Thursday, September 24, 2009

Oh Belated Births...

My life was only sort of changed when Big Z was born. I mean, of course it was drastically different, but caring for a baby is not the most difficult thing I've ever done. Honestly, passing high school Physics is the hardest thing I've ever done. I am one of the lucky women, to whom parenting comes fairly natural. The part of parenting that DID change my life was when I realized that that baby I was taking care of was a PERSON. A real live PERSON. I don't know if I realized this after I took this photo: Or maybe this one: I do know when this one was taken, I had no idea what I was in for as she got older, although, in hind sight I could have figured it out. All I do know is that I realized it before Stacy took this picture the day Little Z was born... In between this picture: And this one: She became a person. A real live person who is helpful... ...a wonderful big sister... ...silly... ......a fierce friend... ...crazily beautiful... ...and my mini me. In the first 5 years of her life, this child has moved more times than I did in the first 20 of mine. She rolls with it, takes what's thrown at her, and tries to make it something better. (Or a weapon of mass destruction depending on her mood.) I may not have loved every minute of her life, and there are days where I wish I could sell her to the gypsies, but I can say that having her around has been one of the greatest adventures of my life.

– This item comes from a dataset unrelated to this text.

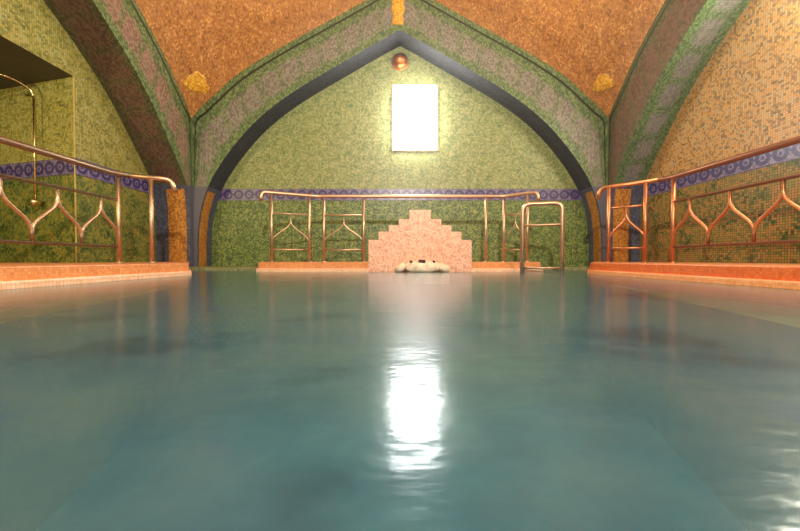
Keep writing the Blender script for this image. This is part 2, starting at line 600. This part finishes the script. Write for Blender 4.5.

Happy Birthday Zephina Tamra. I love you.
(And while I am posting this today, her birthday was actually yesterday. I say if she can wait to be born 4 days past her due date, I can wait a day past her birthday to blog about it!)

3 Thoughts on This:

melody is slurping life said...

A very sweet birthday post. LOL at that dirty face photo.

Happy Belated birthday to a beautiful girl.

SarahHub said...

Oh, this is so sweet! I love the pictures and hearing what a great sister she is!

Rebecca said...

My first was 2 weeks late. After being 2 weeks late she put me through 24 hours of labor. Then she cried for the first 3 months......but God, I do love the little angel.